Understanding surface temperature changes over the Tibetan Plateau in the last millennium from a modeling perspective

To improve our understanding of temperature variations on the Tibetan Plateau (TP) and their response to external forcings, recent warming needs to be examined in a historical context during the last millennium. While reconstructions on the TP are well developed, less effort has been devoted to data-model comparisons and the physical mechanisms of TP temperature changes based on model simulations. Here, we investigate the TP temperature changes during the last millennium based on reconstructions and model simulations. Multiple reconstructions reveal obvious warm and cold fluctuations in the TP temperature, characterized by a warm period during 850-1250 CE and a cold interval during 1400-1850 CE, followed by the current warm period since 1850 CE. The CESM Last Millennium Ensemble simulation matches the reconstructions well. Multiple linear regression analysis based on model simulations indicates that external forcings account for 82% of the TP temperature variance at a multidecadal time scale during 850-2005 CE, among which volcanic forcing has a major contribution.

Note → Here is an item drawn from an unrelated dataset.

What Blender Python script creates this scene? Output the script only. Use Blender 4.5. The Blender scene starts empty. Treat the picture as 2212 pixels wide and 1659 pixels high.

Single-forcing experiments reveal that the colder climate observed during the Little Ice Age compared to the Medieval Climate Anomaly period is dominated by stronger and more frequent volcanic eruptions and an increased crop fraction. The warmer climate in the TP region after 1850 compared with that of the last millennium is mainly caused by increased greenhouse gas emissions, which are counteracted by ozone-aerosol forcing and land use-land cover changes. Our results have valuable implications for understanding the current TP climate change in the context of last millennium perspective.